Reading @mdthib and @ethan_iverson on chord-scale theory in jazz education, how it's pedagogically useful, but only to a point. You have to start somewhere with improvisation, and scales are a place to start. But they are not enough. Case in point: the blues.
How does chord/scale theory account for the blues? Well, it lists the blues scale as one of the scales you can use. But the blues scale doesn't work like other scales.
If you haven't done chord/scale theory, the basic idea is simple: in jazz, chords and scales are two different aspects of the same thing. Dorian mode is a minor seventh chord plus its extensions played sequentially; a minor seventh chord is Dorian mode played simultaneously.
Dorian mode "works" over minor seventh chords because Dorian mode *is* the minor seventh chord, so of course they match well. If you learn your chord/scale relationships, then it's effortless to play a certain version of "jazz," basically a watered-down version of Bill Evans.
However, if you want to play actual jazz, you will also need the blues, and the blues is inexplicable in terms of chord/scale theory.
The blues scale (or scales) fit over just about any chord, or combination of chords. I've heard BB King playing the blues scale on top of atonal orchestral music. It fits over everything! If you want everything to sound like the blues.
I have seen a few attempts to reconcile the blues scale with chord/scale theory. Maybe it's related to the seventh sharp nine chord, or the flat seventh on top of the IV chord, or the diminished scale, or something? None of these are adequate explanations.

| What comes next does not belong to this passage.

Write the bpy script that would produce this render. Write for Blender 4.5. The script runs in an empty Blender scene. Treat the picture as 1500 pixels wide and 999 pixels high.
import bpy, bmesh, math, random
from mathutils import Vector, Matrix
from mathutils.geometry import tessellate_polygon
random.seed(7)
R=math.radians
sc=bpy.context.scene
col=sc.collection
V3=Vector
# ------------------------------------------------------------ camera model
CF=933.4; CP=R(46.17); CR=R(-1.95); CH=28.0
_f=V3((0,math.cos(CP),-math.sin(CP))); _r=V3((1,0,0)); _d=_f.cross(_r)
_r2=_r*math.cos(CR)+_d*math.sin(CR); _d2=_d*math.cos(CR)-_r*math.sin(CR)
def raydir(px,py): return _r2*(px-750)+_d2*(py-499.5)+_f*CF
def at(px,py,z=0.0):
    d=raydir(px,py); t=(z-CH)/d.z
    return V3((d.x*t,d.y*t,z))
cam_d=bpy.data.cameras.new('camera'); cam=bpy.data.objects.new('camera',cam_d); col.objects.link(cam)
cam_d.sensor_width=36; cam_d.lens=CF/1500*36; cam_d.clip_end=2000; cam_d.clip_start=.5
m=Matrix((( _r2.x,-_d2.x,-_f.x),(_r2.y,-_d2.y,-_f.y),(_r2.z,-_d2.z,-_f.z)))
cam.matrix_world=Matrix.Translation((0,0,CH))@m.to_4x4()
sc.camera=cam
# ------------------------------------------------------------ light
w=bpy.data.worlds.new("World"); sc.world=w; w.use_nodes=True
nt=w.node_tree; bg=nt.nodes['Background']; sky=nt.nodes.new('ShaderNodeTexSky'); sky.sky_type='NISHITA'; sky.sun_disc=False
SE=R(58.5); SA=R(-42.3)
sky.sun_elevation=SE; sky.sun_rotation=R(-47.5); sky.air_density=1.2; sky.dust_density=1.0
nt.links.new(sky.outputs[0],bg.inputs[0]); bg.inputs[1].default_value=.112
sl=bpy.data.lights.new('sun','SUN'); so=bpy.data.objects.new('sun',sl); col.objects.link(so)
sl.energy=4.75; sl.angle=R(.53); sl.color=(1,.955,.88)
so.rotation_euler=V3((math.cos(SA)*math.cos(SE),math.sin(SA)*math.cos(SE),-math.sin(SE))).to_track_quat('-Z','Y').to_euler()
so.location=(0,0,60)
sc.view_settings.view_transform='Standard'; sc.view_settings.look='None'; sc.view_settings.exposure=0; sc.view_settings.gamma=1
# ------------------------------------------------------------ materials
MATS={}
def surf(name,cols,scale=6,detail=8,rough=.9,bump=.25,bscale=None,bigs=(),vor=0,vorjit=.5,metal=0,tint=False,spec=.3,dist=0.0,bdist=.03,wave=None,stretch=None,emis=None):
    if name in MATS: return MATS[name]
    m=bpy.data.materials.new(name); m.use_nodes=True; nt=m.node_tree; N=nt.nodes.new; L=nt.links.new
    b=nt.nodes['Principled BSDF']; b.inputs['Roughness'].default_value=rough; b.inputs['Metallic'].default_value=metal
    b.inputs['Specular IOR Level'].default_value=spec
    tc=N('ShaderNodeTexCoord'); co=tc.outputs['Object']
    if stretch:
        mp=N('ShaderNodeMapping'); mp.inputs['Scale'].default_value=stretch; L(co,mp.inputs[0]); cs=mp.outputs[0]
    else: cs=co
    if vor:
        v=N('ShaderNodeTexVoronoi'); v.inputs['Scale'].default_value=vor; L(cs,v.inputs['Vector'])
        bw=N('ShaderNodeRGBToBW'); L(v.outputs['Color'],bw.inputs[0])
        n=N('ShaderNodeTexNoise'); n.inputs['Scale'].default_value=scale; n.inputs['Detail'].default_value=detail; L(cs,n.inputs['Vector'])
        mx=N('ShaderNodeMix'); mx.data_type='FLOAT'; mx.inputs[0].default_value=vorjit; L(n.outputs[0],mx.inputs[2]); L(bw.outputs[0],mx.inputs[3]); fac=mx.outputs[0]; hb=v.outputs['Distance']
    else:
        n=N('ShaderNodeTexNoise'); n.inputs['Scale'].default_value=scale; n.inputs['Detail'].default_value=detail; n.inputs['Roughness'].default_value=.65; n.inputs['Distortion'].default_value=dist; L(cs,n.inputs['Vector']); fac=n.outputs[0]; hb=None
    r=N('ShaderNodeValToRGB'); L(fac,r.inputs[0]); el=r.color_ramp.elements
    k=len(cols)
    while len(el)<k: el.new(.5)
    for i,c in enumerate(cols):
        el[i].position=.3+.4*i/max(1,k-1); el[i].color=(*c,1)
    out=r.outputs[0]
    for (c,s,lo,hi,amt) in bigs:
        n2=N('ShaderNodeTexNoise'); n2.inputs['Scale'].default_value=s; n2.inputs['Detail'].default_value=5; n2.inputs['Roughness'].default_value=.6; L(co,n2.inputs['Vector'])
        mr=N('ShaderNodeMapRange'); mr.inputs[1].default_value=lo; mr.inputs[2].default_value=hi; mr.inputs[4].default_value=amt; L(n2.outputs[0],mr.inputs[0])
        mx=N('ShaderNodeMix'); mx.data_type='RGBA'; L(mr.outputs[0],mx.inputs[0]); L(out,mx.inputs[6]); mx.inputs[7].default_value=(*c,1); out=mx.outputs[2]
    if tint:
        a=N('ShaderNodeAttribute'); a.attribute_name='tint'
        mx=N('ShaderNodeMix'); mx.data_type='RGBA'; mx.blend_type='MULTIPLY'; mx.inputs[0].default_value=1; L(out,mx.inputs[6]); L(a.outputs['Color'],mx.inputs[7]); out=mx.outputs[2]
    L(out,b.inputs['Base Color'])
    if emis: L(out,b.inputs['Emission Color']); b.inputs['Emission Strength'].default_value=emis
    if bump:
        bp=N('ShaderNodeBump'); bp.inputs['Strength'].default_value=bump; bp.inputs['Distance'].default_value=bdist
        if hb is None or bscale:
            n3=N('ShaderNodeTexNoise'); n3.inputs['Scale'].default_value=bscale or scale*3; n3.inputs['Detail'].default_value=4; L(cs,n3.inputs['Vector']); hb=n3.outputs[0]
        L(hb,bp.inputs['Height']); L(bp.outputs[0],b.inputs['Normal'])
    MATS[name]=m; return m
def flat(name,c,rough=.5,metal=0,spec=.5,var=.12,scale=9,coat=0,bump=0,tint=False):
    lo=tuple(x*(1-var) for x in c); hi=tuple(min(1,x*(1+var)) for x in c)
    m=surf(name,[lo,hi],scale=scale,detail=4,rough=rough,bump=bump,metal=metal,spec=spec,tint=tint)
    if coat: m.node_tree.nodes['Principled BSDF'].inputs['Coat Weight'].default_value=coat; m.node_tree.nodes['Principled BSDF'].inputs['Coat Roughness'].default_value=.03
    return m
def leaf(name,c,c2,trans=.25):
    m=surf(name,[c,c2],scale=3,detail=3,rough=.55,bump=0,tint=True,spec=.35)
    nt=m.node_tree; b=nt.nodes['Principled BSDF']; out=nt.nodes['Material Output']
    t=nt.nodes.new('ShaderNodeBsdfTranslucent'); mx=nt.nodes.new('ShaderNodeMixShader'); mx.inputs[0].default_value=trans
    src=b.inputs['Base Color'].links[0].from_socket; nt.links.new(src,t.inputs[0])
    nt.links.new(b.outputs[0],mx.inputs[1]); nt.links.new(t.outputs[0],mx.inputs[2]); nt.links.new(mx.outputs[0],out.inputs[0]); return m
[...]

So how are you supposed to make sense of the blues well enough to play it? No systematic explanation exists, and I doubt that one is even possible. You have to listen to the music, pick up the patterns, invent your own.
Chord/scale theory is like learning a language by studying its grammar and then systematically applying it. Learning the blues is more like learning a language through immersion.
A story for you: in high school Spanish, I consistently got better grades than my friend Elbert, who grew up in a Spanish-speaking Dominican household. I could systematically apply Spanish grammar better than him, but no one would ever think I spoke "better" Spanish.
The blues is a problem for jazz pedagogy the same way that idiomatic expressions are for language pedagogy. You just have to be close to the culture for a long period of time and pick things up by osmosis. That is impractical in a one-semester class.
Bottom line: learn chord-scale theory! It's useful, it makes sense out of a lot of different aspects of jazz. But also live in the reality that the blues (the most important aspect of jazz) is not amenable to systematic learning.